## Exercise requirements
How many of the lines here include "Python"? Answer with a single number.
↓↓↓
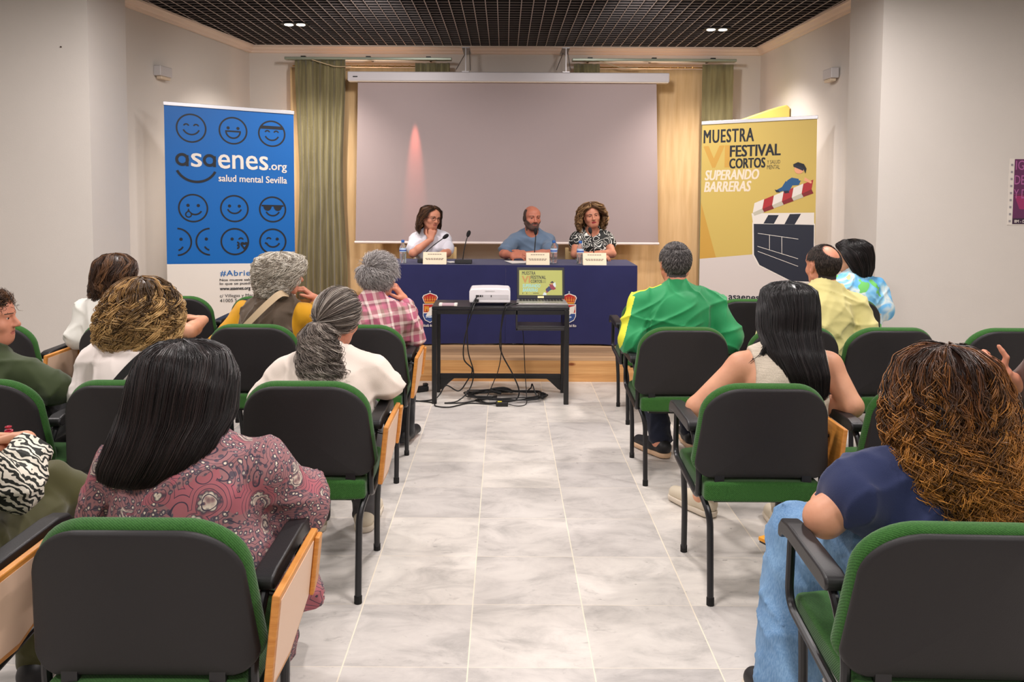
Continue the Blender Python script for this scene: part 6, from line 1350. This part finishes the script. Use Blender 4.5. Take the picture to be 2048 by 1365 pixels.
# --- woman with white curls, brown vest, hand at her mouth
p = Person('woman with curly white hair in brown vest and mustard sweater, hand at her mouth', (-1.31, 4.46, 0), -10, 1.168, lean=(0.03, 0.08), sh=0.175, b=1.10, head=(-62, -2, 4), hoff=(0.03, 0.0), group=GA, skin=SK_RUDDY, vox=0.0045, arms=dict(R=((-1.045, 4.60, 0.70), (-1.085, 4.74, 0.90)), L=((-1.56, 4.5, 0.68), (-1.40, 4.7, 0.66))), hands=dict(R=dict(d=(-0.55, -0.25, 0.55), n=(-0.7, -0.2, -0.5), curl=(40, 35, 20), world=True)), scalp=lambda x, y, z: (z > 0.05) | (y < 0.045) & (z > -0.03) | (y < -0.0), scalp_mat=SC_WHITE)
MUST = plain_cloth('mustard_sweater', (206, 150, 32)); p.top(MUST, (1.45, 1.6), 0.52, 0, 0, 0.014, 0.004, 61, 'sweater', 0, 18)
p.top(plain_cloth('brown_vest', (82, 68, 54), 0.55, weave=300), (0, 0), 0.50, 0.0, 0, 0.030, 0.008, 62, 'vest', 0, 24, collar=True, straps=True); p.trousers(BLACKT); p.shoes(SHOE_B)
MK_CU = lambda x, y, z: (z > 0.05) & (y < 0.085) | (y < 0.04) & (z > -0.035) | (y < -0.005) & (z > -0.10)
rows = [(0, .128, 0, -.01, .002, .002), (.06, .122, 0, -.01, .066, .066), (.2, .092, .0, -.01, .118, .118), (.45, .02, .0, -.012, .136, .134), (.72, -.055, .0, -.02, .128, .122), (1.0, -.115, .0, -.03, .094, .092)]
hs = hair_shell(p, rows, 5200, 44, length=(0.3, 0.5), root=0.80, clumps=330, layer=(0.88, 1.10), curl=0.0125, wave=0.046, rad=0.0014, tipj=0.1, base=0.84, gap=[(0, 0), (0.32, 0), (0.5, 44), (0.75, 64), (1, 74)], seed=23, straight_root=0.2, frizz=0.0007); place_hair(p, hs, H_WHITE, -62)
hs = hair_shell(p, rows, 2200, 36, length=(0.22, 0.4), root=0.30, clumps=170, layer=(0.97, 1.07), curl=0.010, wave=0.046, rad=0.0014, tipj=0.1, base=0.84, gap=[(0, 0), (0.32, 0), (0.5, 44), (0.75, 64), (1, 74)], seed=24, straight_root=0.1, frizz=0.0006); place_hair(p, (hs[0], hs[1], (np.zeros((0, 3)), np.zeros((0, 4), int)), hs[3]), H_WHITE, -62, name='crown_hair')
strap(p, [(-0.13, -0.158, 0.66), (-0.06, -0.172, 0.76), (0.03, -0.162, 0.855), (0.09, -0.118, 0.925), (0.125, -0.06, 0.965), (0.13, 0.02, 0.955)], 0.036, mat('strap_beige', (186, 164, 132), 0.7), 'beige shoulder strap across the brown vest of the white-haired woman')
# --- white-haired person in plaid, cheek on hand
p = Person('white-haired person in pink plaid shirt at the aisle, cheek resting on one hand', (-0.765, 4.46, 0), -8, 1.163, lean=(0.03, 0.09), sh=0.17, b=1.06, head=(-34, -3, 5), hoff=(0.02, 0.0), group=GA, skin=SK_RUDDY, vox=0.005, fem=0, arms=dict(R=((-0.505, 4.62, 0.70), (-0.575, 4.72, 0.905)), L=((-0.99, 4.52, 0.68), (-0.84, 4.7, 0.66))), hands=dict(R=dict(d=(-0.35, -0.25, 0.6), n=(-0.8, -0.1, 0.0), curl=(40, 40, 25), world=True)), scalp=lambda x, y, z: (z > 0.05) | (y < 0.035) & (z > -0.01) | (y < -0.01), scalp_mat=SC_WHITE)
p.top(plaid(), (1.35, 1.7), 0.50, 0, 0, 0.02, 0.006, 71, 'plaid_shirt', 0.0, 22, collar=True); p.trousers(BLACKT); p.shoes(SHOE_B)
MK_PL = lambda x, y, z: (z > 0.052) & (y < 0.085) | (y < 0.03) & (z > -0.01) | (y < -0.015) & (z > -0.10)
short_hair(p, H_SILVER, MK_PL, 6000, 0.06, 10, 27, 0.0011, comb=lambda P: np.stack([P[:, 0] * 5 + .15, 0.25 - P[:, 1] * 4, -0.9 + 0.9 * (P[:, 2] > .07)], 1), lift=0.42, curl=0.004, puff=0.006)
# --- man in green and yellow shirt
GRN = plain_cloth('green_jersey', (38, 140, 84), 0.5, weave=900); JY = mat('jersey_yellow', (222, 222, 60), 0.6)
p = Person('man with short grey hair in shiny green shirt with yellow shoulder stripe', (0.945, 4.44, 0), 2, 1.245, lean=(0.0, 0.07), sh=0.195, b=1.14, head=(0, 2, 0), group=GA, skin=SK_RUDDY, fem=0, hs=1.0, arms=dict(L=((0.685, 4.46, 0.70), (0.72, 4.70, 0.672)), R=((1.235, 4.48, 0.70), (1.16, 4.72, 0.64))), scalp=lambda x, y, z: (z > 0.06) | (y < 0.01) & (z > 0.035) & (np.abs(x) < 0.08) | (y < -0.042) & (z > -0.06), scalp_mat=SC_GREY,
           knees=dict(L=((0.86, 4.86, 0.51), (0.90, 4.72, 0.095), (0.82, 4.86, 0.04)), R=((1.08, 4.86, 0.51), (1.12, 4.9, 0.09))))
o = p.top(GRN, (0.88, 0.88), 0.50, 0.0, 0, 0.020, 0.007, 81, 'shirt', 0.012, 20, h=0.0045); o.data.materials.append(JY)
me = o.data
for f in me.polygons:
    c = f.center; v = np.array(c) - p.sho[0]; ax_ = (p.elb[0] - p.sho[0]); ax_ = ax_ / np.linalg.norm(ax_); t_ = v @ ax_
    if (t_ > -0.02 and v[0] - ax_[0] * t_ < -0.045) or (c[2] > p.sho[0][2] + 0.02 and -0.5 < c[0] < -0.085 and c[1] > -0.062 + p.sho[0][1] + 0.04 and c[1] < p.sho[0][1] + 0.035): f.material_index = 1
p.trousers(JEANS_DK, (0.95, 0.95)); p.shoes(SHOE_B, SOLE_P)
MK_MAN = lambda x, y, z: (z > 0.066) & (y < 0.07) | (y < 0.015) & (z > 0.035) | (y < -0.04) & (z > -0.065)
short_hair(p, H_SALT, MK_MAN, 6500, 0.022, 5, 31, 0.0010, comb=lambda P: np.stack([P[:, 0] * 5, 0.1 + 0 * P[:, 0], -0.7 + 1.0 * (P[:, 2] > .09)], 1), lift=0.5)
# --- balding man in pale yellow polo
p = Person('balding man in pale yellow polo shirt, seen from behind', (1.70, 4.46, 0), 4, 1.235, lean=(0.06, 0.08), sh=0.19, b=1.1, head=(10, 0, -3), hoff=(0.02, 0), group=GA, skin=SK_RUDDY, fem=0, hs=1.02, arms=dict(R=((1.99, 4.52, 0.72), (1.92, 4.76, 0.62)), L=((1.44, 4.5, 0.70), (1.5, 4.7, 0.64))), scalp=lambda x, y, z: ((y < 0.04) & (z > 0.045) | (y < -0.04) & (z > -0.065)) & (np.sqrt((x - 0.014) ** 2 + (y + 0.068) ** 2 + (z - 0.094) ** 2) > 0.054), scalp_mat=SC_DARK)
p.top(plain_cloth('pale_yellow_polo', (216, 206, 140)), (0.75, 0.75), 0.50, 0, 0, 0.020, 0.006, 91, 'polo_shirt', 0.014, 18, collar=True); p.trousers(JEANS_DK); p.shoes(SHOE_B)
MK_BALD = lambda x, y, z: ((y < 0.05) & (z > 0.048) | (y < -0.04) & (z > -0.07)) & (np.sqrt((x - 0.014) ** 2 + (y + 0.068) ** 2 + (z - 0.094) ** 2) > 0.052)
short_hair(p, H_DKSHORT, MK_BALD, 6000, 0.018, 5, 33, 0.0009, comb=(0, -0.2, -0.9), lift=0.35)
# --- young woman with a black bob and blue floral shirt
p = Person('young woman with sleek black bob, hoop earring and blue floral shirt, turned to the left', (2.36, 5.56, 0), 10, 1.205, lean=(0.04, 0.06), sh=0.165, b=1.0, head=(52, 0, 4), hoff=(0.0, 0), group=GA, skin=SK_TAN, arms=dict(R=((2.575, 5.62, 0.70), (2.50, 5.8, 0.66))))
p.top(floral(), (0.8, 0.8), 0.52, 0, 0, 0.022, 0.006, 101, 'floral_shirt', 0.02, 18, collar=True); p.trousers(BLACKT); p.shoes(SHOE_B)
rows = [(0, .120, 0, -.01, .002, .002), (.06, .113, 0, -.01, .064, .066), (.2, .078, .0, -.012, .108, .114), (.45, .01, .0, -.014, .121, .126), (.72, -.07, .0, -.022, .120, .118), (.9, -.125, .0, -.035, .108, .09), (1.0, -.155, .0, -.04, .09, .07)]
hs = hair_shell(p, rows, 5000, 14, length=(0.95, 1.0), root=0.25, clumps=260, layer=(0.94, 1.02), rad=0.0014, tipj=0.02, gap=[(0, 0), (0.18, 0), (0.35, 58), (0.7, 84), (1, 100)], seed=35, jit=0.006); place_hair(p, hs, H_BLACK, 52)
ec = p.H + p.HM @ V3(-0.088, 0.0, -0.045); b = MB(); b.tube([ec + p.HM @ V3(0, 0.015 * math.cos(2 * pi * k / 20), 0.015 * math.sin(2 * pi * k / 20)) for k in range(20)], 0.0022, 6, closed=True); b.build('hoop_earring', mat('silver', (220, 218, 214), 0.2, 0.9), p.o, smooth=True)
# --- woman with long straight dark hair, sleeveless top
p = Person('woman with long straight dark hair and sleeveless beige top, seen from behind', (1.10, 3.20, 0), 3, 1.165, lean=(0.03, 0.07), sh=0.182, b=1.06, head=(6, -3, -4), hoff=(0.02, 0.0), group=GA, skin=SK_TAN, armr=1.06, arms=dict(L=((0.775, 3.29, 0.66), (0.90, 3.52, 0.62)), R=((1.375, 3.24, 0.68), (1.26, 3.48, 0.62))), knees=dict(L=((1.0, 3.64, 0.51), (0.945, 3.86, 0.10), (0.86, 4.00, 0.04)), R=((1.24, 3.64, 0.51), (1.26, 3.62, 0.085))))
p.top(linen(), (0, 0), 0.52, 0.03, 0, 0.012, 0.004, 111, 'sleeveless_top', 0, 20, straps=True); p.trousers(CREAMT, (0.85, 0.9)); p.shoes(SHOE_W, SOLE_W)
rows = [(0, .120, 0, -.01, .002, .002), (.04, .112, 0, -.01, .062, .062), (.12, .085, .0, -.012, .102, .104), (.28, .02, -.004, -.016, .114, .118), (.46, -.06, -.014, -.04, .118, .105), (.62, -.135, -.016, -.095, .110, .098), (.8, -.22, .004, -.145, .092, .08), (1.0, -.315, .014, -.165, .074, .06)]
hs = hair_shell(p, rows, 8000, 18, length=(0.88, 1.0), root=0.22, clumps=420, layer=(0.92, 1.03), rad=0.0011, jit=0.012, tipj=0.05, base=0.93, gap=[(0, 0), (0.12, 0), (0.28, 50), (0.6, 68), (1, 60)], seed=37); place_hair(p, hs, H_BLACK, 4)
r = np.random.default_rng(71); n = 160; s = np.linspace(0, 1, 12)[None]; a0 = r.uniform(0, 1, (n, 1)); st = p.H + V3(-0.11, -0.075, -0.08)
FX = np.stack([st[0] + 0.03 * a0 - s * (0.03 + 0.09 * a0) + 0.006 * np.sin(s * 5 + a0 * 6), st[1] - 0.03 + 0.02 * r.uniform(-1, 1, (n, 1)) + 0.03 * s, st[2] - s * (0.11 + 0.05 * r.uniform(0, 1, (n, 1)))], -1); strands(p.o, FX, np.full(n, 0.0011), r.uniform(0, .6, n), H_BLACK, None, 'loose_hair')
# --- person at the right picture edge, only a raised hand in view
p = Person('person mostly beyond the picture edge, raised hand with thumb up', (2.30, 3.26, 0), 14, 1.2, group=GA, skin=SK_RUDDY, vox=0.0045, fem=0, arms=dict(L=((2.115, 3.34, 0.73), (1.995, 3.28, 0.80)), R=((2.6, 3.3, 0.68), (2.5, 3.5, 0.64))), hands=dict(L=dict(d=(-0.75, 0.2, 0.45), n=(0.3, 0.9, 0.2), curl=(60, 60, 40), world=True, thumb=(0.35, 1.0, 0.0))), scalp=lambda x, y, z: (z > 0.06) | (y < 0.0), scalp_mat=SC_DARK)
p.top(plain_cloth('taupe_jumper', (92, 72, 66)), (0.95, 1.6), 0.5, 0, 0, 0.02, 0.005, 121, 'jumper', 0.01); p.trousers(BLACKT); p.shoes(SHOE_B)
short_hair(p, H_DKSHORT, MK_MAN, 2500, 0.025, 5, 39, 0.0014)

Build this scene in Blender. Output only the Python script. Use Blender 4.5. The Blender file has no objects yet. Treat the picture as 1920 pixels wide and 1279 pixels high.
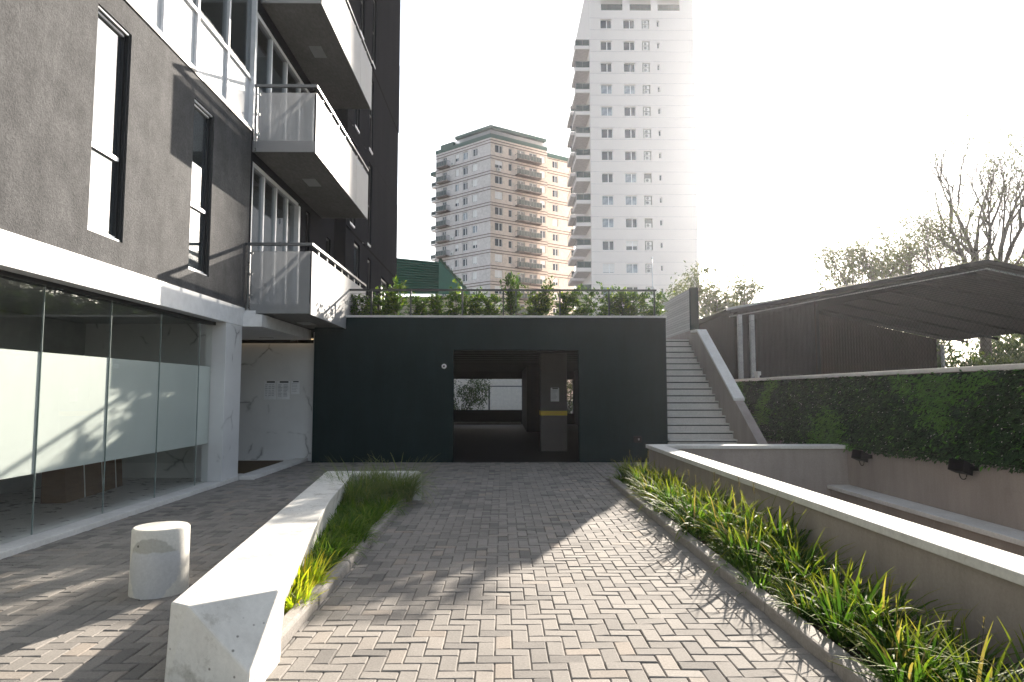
↑↑↑
## Task output
2